2014-09-25 Service

25 09 2014

Thursday, September 25, 2014

6:30PM SL Time (Pacific Standard Time)

Leading the service: Peter Newtone




Prayer is one of the essential aspects that the world’s diverse faith traditions share in common, albeit in diverse forms.

Even some non-faith approaches use a form of prayer — positive affirmation — to enhance well-being. Science has shown its positive effects, regardless of one’s religion or lack thereof.

When we stand in awe at the beauty and power of nature, our heart is actually singing a prayer of praise. When we feel empathy and compassion for the suffering of others,

our soul is really praying for their relief. When we feel ill, our whole being is praying for wellness. Even when a plant thirsts, it is as if it were praying for water.

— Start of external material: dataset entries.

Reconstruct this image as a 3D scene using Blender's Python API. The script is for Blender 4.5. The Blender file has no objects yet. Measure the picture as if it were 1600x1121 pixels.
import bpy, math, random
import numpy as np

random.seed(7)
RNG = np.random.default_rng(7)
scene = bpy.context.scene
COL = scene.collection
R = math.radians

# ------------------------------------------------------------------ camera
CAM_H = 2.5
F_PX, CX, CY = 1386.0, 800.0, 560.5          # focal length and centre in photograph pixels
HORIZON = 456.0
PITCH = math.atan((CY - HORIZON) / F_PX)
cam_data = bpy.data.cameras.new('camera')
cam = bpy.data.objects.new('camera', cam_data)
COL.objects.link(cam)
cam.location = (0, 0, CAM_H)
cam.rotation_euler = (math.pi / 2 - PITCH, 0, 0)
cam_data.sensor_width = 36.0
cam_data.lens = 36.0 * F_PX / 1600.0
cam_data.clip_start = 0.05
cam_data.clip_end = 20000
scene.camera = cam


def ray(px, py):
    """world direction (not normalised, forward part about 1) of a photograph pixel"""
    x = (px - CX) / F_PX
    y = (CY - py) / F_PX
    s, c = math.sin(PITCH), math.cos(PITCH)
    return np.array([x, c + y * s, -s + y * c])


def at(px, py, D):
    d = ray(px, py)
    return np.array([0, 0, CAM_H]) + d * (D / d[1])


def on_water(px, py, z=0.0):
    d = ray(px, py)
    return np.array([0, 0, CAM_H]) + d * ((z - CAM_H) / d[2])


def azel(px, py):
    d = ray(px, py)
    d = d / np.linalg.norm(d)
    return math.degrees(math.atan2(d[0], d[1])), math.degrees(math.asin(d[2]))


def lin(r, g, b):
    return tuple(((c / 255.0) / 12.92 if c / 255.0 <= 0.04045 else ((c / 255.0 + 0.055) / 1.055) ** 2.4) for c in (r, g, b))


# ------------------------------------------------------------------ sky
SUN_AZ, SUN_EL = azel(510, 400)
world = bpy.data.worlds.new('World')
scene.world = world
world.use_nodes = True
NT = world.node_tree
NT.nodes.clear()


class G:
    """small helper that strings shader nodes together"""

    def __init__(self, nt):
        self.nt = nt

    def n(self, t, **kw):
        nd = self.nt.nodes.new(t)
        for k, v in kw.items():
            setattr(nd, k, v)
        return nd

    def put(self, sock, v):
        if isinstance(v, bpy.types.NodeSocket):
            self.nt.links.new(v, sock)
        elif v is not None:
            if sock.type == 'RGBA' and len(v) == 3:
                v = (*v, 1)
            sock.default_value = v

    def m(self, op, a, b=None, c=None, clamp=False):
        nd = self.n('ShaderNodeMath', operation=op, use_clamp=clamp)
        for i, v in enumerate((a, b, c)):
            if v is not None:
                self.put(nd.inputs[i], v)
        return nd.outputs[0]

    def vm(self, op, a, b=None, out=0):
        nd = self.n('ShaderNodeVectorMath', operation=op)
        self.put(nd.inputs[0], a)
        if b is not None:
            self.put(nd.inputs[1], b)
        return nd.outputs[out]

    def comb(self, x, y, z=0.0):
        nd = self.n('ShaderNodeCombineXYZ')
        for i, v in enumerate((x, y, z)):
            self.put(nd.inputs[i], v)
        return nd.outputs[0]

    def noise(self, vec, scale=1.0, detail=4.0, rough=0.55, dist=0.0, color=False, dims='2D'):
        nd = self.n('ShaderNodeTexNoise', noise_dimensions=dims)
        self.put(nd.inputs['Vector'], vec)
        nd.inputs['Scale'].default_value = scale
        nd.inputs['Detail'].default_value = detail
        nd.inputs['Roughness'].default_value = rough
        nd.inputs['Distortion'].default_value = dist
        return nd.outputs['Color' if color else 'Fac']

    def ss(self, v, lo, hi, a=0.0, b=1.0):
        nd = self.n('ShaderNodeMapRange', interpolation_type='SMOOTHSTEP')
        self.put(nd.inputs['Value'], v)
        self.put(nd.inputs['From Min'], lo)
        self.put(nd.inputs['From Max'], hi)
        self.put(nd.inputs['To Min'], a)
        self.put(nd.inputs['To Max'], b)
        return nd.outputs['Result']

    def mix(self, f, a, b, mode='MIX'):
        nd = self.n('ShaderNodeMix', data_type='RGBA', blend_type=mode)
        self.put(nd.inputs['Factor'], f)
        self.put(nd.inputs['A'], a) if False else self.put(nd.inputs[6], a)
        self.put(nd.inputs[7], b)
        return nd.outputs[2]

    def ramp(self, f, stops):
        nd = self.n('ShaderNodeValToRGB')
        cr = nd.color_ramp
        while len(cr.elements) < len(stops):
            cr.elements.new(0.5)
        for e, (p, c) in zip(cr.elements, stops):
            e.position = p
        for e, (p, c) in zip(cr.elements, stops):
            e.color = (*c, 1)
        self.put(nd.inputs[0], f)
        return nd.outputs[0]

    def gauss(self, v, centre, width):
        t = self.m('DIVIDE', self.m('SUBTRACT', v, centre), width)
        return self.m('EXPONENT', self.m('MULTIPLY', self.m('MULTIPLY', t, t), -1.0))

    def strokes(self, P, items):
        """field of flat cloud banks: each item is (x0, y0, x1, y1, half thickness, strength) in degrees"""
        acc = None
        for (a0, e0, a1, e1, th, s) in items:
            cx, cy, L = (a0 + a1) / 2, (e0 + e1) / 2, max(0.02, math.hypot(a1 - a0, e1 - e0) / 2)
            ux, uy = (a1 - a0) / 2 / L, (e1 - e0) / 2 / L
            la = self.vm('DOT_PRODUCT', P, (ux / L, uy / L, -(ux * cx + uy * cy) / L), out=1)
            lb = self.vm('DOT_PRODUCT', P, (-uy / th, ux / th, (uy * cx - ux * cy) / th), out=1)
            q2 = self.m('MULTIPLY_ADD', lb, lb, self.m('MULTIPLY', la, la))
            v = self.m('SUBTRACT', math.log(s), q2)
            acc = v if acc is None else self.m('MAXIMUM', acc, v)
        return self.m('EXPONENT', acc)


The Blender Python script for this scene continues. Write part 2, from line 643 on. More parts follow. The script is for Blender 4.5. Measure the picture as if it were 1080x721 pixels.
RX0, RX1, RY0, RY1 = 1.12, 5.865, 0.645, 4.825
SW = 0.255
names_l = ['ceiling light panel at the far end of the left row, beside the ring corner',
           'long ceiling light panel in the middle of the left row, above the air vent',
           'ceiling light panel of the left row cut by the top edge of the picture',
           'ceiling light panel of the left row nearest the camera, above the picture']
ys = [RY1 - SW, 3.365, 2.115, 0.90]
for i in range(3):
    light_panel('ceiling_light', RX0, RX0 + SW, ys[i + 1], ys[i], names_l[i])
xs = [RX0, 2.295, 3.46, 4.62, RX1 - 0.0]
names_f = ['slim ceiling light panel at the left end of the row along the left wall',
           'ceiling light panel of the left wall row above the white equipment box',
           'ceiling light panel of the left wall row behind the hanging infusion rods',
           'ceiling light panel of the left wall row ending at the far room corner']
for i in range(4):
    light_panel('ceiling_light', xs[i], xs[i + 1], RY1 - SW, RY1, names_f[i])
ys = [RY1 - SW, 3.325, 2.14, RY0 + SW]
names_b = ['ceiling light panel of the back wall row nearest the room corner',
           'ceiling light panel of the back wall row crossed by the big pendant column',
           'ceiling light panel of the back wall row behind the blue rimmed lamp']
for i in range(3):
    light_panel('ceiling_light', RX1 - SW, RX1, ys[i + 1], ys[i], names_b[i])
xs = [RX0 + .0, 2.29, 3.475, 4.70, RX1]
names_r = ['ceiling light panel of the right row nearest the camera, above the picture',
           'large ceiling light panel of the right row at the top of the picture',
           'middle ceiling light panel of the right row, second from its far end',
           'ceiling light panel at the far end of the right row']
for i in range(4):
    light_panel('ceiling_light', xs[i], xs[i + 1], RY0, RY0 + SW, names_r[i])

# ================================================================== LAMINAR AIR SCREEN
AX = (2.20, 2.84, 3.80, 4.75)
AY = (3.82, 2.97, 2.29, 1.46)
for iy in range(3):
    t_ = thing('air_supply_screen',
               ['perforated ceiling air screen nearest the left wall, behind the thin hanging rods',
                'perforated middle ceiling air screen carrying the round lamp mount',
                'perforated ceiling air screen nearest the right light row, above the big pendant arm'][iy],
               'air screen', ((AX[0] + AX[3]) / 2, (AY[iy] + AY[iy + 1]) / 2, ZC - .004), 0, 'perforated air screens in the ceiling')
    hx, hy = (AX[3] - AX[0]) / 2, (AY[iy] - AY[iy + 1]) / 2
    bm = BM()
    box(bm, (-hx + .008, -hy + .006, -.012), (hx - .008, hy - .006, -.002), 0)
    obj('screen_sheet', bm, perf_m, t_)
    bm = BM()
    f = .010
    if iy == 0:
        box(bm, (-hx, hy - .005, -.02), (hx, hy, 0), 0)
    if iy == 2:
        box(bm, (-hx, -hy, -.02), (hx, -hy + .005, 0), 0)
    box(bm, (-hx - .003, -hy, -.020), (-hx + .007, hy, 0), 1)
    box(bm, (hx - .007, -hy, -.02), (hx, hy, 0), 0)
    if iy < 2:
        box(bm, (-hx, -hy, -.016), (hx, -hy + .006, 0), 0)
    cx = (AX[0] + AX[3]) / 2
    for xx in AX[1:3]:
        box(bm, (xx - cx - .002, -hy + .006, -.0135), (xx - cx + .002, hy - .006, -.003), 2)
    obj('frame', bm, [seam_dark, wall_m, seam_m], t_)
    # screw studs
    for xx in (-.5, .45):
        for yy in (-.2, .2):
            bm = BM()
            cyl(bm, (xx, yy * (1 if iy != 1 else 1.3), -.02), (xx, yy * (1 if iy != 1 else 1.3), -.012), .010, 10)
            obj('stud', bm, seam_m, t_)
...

There is a growing realization that all prayer ultimately connects us with the same Source and Center of all existence, no matter how we name or understand that transcendent Reality.

As Krishna said: “The altar flowers are of many hues, but all worship is one.”

Interfaith prayer brings people of all faiths and no faith together in harmony to share something we all have in common: the ability to attune our hearts and minds in communion with the transcendent.

This realization has sparked an upsurge of interfaith prayer gatherings in homes, neighborhood centers, parks, auditoriums, and temples around the world.

Some of these gatherings are held to address specific issues, and others are open to any and all needs of the moment.

Sometimes prayers are shared in written form or read out loud, sung, chanted, spoken in the silence of each heart, or even expressed corporally.

Whatever the form used, the purpose is the same, to awaken spiritual sensitivities and to seek and transmit strength, healing, inspiration, etc.

There are several ways in which interfaith prayer supports and contributes to the seven UU principles:

  1. Interfaith prayer, while promoting mutual acceptance and forgiveness of our human flaws, opens hearts and minds to see the inherent worth and dignity of every person.
  2. Its affirmation of our potential for good fosters a sense of ethical responsibility to uphold the principles of justice, equity and compassion in our relations relations with others.
  3. By emphasizing the beauty of our rich spiritual diversity, it promotes an acceptance of one another and encouragement to spiritual growth through the “dynamic force of example”.
  4. Interfaith prayer fosters a free and responsible search for truth and meaning, by enabling participants to appreciate what others have found and to intensify their own search.
  5. It can be a guide for individual conscience and bring an atmosphere of sincere reflection and synergistic dialogue to the democratic process.
  6. Through it, people of all creeds, races, ethnic groups and nationalities can come together to pray for the goal of world community with peace, liberty, and justice for all.
  7. And finally, interfaith prayers often emphasize our part in and respect for the interdependent web of all existence, realizing that hurting other beings ultimately hurts ourselves.


The Interfaith Prayer Network extends a cordial invitation to all who would like to join in an effort to bring more diverse interfaith prayer to Second Life.

Some groups and regions already host single-faith prayer events, but they are often small events, limited primarily to their own members.

We believe that expanding a network of interfaith prayer circles available to the multi-faith community of SL will increase the number and diversity of participants in each such event, thereby enriching the experience for all.

One example of such an event, of course, is the Interfaith Prayer Circle held on Fridays at 5pm SLT at the Lotus Temple, which several of you have already participated in.


  1. The simplest way is to join the Interfaith Prayer Network group to receive notices and the tag “Prays well w/ others”, and to encourage others to join.
  2. Then you can attend and participate in the events announced by the group to experience interfaith prayer for yourself, and invite friends to go with you.
  3. Finally, please talk to your group and/or region about the possibility of organizing its own Interfaith Prayer events. Hosts can post to the Interfaith Prayer Network, and experienced hosts will be happy to offer advice.

I would like to end with a beautiful UU prayer called *How Shall We Pray?:

Let us join our hearts and minds in the quiet of meditation and prayer. How shall we pray?

First, let us be open to the silence. Let us hear the sounds in this room, the noises outside, and the comfortable murmur from the children downstairs.

Let us begin to hear the soft beating of our hearts. And let us listen intently for messages from within.

Next, let us feel gratitude for our lives and for our beautiful earth. As hard as life gets, as sad or lonely as we sometimes feel, let us always be warmed by the gifts of this life.

Next, let us hold in our hearts all those, known or unknown who are in need. May we find in ourselves the energy and knowledge to bring care to the world.

And finally, let us be aware of the blessing that it is not ours alone to do the work of the world. Love and community work wonders that we by ourselves could never manage.

In this time of silence let us form our own prayers out of the concerns of our hearts. Amen. (Judith L. Quarles)

** Discussion **

I would appreciate it if we could discuss the possibility of someone hosting a weekly Interfaith Prayer Circle, either here, at the Library of World Religions, or wherever you prefer.